Nothing in Alleyne changes this conclusion. Alleyne explicitly relied on Apprendi v. New Jersey, 530 U.S. 466 (2000) and held that, generally, any fact that increases the mandatory minimum of a sentence must be found by a jury. Alleyne v. United States, 133 S. Ct. 2151, 2155 (2013). As the Fifth Circuit has held, "Apprendi implicates only the validity of the sentence," it does not establish innocence of the substantive offense. Wesson, 305 F.3d at 348. Therefore, such a claim does not satisfy the first prong of the Reyes-Requena test. Id.
III. Conclusion
Since Pena's claims do not meet the stringent requirements of the savings clause, he will not be allowed to proceed with this action for habeas corpus relief pursuant to § 2241.
Accordingly, Pena's claims are not properly pursued under § 2241, and the Petition for habeas relief shall be dismissed as frivolous.

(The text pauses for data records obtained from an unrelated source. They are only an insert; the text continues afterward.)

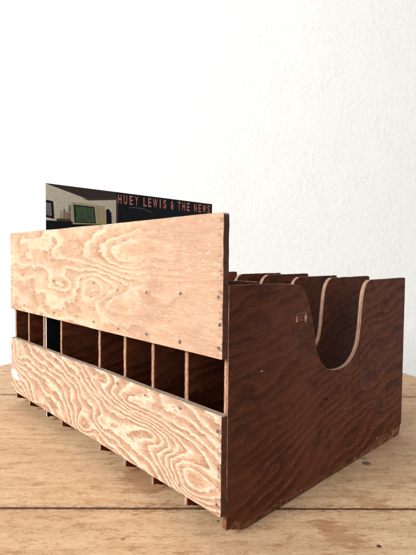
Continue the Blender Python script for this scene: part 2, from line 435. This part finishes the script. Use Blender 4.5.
def panel_outline(dz=0.0, dv=0.0, core=True, near=False):
    """counter-clockwise in (v, z), seen from +u"""
    p = []
    if near and not core:      # outer veneer of the near side: broken away along the foot
        p += [(0.0, 0.80, 4), (0.35, 0.85, 4), (0.7, 1.15, 4), (1.1, 1.2, 4), (1.6, 0.85, 4), (1.95, 0.40, 4), (2.3, 0.12, 4), (5, 0.1, 4), (9.0, 0.12, 4),
              (12.2, 0.16, 4), (12.5, 0.5, 4), (13.4, 0.55, 4), (15.2, 0.32, 4), (17.0, 0.22, 4), (19.4, 0.38, 4), (20.2, 0.62, 4), (21.2, 0.35, 4), (23.0, 0.4, 4), (23.6, 0.85, 4),
              (25.0, 1.0, 4), (25.6, 1.45, 4), (26.8, 1.2, 4), (28.2, 1.05, 4), (29.8, 1.25, 4), (31.0, 1.12, 4), (D, 1.35, 4)]
    else:
        p += [(0.0, 0.86, 5 if near else 1), (2.09, 0.0, 4), (12, 0.0, 4), (20, 0.02, 4), (31.75, 0.0, 4), (D, 1.1, 1)]
    p += [(D, HP + dz - 0.15, 3), (D - 0.2, HP + dz, 3)]
    nt = catmull(NOTCH, 5)[::-1]
    p += [(a + dv, b + dz * (0.5 + 0.5 * (b > 15)), 2) for a, b in nt]
    p += [(6.4, HP + 0.05 + dz, 3), (0.0, HP + 0.10 + dz, 1)]
    if near: p += [(0.0, 3.2, 4)]
    return p


def build_panel(name, u0, u1, face, near=False, dz=0.0, dv=0.0, seed=0.0, origin=None):
    bm = bmesh.new(); ox = origin if origin is not None else 0.0
    to = lambda a, b, d: (d - ox, a, b)
    ol = [q for q in resample(panel_outline(dz, dv, True, near), 0.15)]
    if near:
        prism(bm, ol, u0, u1 - 0.07, to, 0, 4, 0.02, 0.02, seed)
        prism(bm, resample(panel_outline(dz, dv, False, near), 0.16), u1 - 0.085, u1, to, 4, 0, 0.02, 0.012, seed)
    else:
        prism(bm, ol, u0, u1, to, 0, 0, 0.042, 0.03, seed)
    o = link(name, bm, PM(face), crate)
    if origin is not None: o.location = (ox * CM, 0, 0)
    return o


s_near = build_panel('side_panel', W - TP, W, M_STN, True, 0, 0, 0.0)
s_near['label'] = 'near side panel with scuffed stain and torn veneer along its foot'
s_far = build_panel('side_panel', 0.0, TP, M_STD, False, 0.0, 0.0, 5.0)

# dividers: three slightly different cuts; each one a mesh of its own
for i, u in enumerate(DIV):
    o = build_panel('divider', u, u + TP, M_STD, False, [0.0, 0.06, -0.05, 0.03, 0.08, -0.04, 0.05][i],
                    [0.0, 0.2, -0.1, 0.15, -0.2, 0.1, -0.1][i], 11.0 + i * 7.3, origin=u)

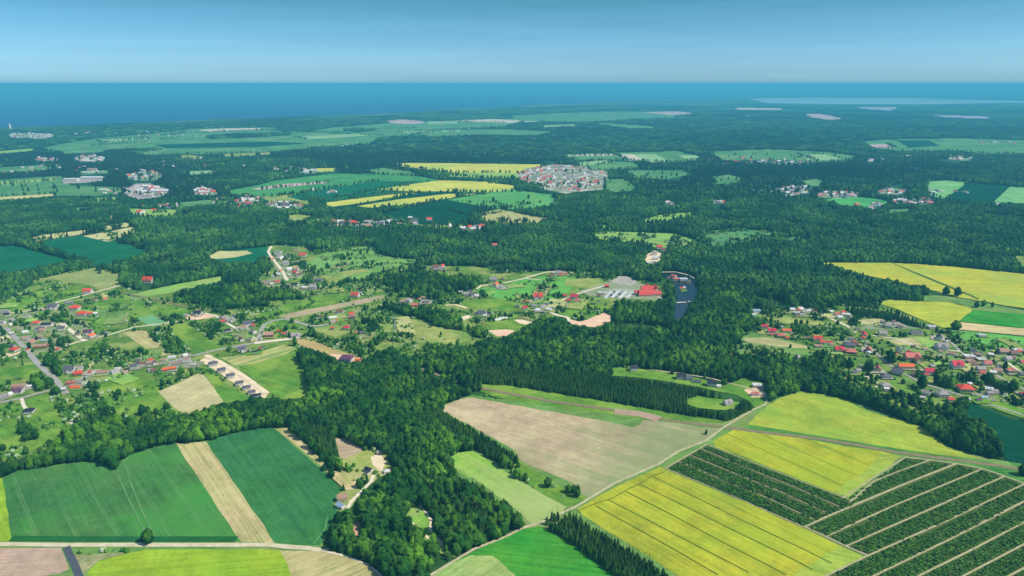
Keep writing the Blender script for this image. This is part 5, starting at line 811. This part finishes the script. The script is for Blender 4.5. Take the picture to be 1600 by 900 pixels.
# far settlements: the houses of the estate and the towns
def cluster(cx, cy, rx, ry, n, seed):
    rr = random.Random(seed); out = []
    for _ in range(int(n*1.25)):
        a = rr.uniform(0, 6.283); q = math.sqrt(rr.random()); out.append((cx+rx*q*math.cos(a), cy+ry*q*math.sin(a)))
    return out
EST = []
for (x0, y0, x1, y1, n) in [(812,272,845,262,9),(822,277,858,264,10),(832,281,872,265,10),(845,284,885,262,10),(860,287,905,263,11),(872,289,925,268,10),(880,293,940,272,9),(835,270,880,260,9),(890,297,942,282,8),(850,292,905,298,9),(862,259,900,262,7),(815,281,826,284,3)]:
    for k in range(n): t = k/(n-1); EST.append((x0+(x1-x0)*t+random.uniform(-1, 1), y0+(y1-y0)*t+random.uniform(-.8, .8)))
FAR = cluster(228, 299, 26, 9, 46, 1)+cluster(226, 275, 26, 8, 22, 2)+cluster(320, 300, 16, 6, 20, 3)+cluster(390, 314, 18, 7, 18, 4)+cluster(440, 322, 30, 5, 16, 5)+cluster(140, 248, 24, 5, 36, 6)+cluster(75, 249, 22, 3, 14, 7)+cluster(50, 212, 40, 4.5, 70, 8)+cluster(150, 208, 50, 3, 26, 9)+cluster(230, 206, 26, 1, 8, 9)+cluster(1245, 297, 24, 7, 24, 10)+cluster(1310, 305, 34, 6, 30, 11)+cluster(1395, 300, 20, 6, 14, 12)+cluster(1430, 315, 40, 5, 22, 13)+cluster(1230, 253, 50, 4, 30, 14)+cluster(1360, 251, 30, 3, 10, 15)+cluster(1500, 247, 22, 4, 18, 16)+cluster(1560, 224, 30, 3, 12, 17)+cluster(1048, 318, 10, 3, 6, 18)+cluster(1125, 315, 10, 4, 6, 19)+cluster(740, 356, 20, 3, 8, 20)+cluster(560, 350, 50, 4, 6, 21)+cluster(480, 268, 14, 4, 12, 22)+cluster(1240, 172, 40, 3, 16, 23)+cluster(700, 196, 80, 6, 10, 24)+cluster(1000, 178, 100, 8, 10, 25)+cluster(330, 198, 30, 1.5, 10, 26)+cluster(1540, 322, 40, 3, 8, 27)+cluster(1500, 300, 20, 3, 3, 28)+cluster(40, 270, 40, 4, 5, 29)+cluster(360, 318, 30, 9, 22, 30)+cluster(600, 345, 80, 5, 14, 31)+cluster(250, 322, 30, 8, 12, 32)+cluster(1460, 302, 16, 8, 8, 33)+cluster(1200, 300, 30, 4, 10, 34)+cluster(1370, 322, 40, 4, 12, 35)+cluster(300, 255, 60, 8, 14, 36)+cluster(100, 265, 90, 6, 18, 41)+cluster(440, 262, 60, 8, 14, 42)+cluster(500, 300, 30, 3, 4, 43)+cluster(620, 352, 100, 5, 16, 44)+cluster(500, 345, 40, 4, 8, 45)+cluster(1160, 252, 60, 5, 16, 46)+cluster(1440, 245, 40, 4, 8, 47)+cluster(260, 212, 90, 2, 14, 48)+cluster(180, 300, 30, 8, 8, 49)+cluster(560, 232, 60, 8, 6, 37)+cluster(860, 172, 60, 5, 6, 38)+cluster(1300, 168, 50, 3, 10, 39)+cluster(1460, 176, 60, 4, 6, 40)
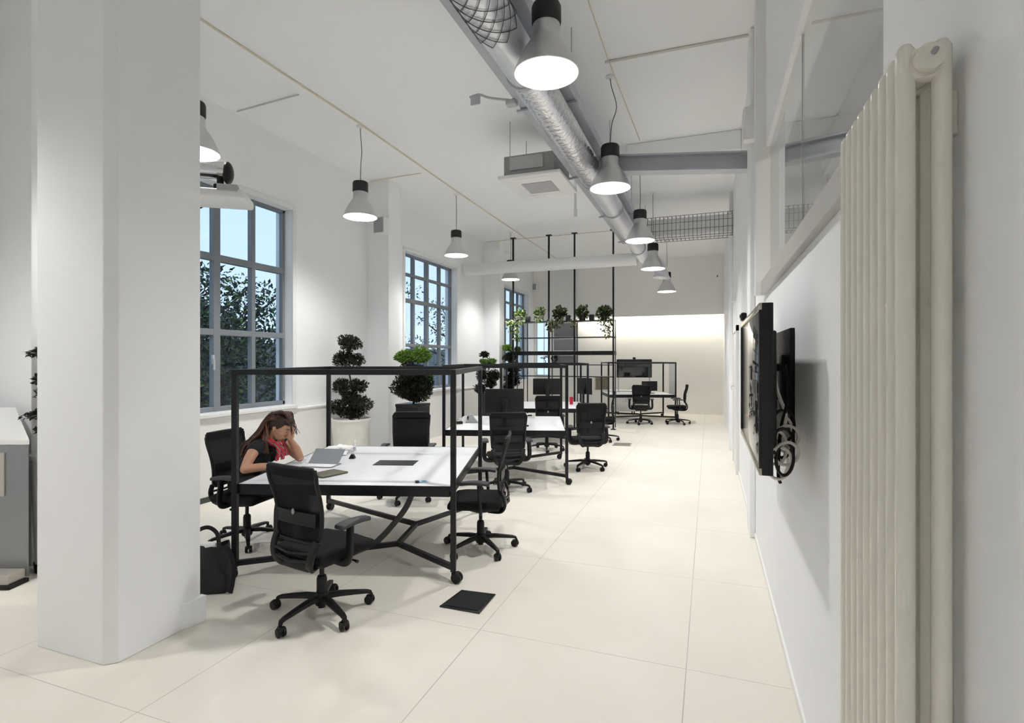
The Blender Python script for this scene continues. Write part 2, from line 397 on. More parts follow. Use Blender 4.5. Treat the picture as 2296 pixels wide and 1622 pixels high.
# outdoors
struct(MB().bb((-26, -8, -.25), (UL - .3, 30, -.15)).build('ground', mat('paving_outside', (0.50, 0.51, 0.52), 0.9, var=0.2), smooth=0))
struct(MB().bb((-15.4, -8, -.2), (-15, 30, 2.3)).build('wall_garden', M_TWALL, smooth=0))
def tree(label, u, v, hgt, spread, n, base=1.6):
    t = thing('garden_tree', label, 'tree', (u, v, -.15), 0, 'trees outside the windows')
    tr = MB(); fo = MB()
    tr.tube(smoothpath([(0, 0, 0), (.06, .05, base * .6), (-.05, .1, base), (.05, 0, hgt * .75)], 5), [.13 - .1 * i / 15 for i in range(16)], 8)
    for k in range(12):
        a = k * 2.4; z = base * .7 + (hgt - base) * k / 14; r = spread * (.55 + .45 * rng.random())
        e = Vector((r * cos(a), r * sin(a), z + .5 + .5 * rng.random())); s0 = Vector((0, 0, z))
        mid = (s0 + e) / 2 + Vector((0, 0, -.12))
        pth = smoothpath([s0, mid, e], 4)
        tr.tube(pth, [.045 - .035 * i / 8 for i in range(9)], 6)
        for q in range(3):
            p = pth[3 + q * 2] if 3 + q * 2 < len(pth) else e
            fo.leafball(p + Vector((rng.uniform(-.2, .2), rng.uniform(-.2, .2), .1)), (.42 * spread / 1.4, .42 * spread / 1.4, .34), n // 30, .10, .5, .2)
        tr.tube([mid, mid + Vector((.4 * cos(a + 1), .4 * sin(a + 1), .35))], [.018, .006], 5)
    tr.build('trunk', M_BARK, t); fo.build('foliage', M_LEAFO, t, smooth=0)
tree('leafy garden tree outside the tall window by the pillar', -8.3, 5.6, 3.5, 1.9, 5200, 1.1)
tree('leafy garden tree beside the pale pillar edge of the first window', -8.0, 2.2, 3.4, 1.7, 3600, 1.1)
tree('bare branched garden tree outside the second window from the pillar', -8.9, 11.6, 4.6, 2.0, 2200, 1.5)
tree('garden tree between the first and second windows outside', -10.2, 8.4, 3.6, 1.9, 3600, 1.2)
tree('garden tree outside the third window behind the hanging plants', -8.5, 17.6, 4.4, 1.8, 1800, 1.5)
tree('low spreading garden tree at the far edge of the first window', -8.7, 7.6, 3.3, 1.7, 4200, 1.0)
h = MB()
h.leafball((-13.6, 10, .6), (.8, 13, 1.1), 5200, .16, .6, .6)
hg = h.build('hedge', M_LEAFO, smooth=0); hg['kind'] = 'stuff'; hg['label'] = 'dark hedge along the garden wall outside'; hg['category'] = 'hedge'
# world: pale late daylight
wd = bpy.data.worlds.new('sky'); SC.world = wd; wd.use_nodes = True
bg = wd.node_tree.nodes['Background']
nt2 = wd.node_tree
tc2 = nt2.nodes.new('ShaderNodeTexCoord'); sp2 = nt2.nodes.new('ShaderNodeSeparateXYZ'); nt2.links.new(tc2.outputs['Generated'], sp2.inputs[0])
rp = nt2.nodes.new('ShaderNodeValToRGB'); rp.color_ramp.elements[0].position = 0.0; rp.color_ramp.elements[1].position = 0.6
rp.color_ramp.elements[0].color = (0.66, 0.84, 1.0, 1); rp.color_ramp.elements[1].color = (0.42, 0.66, 0.95, 1)
nt2.links.new(sp2.outputs[2], rp.inputs[0]); nt2.links.new(rp.outputs[0], bg.inputs['Color'])
bg.inputs['Strength'].default_value = 1.25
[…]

Further, to the extent the Petition can be construed as a § 2255 motion, it shall be dismissed for lack of jurisdiction. 28 U.S.C. § 2255(a).
IT IS THEREFORE ORDERED AND ADJUDGED that, for the reasons stated above, this cause should be and is hereby dismissed with prejudice regarding the jurisdictional issue only and dismissed without prejudice in all other respects. See Pack, 218 F.3d at 454. A separate final judgment shall issue pursuant to Federal Rule of Civil Procedure 58.
A certificate of appealability (COA) is not needed for a federal inmate to appeal the denial of relief under 28 U.S.C. § 2241. See Castro Flores v. Dretke, 120 F. App'x 537, 538-39 (5th Cir. 2005). --------
SO ORDERED AND ADJUDGED this the 31st day of August, 2015.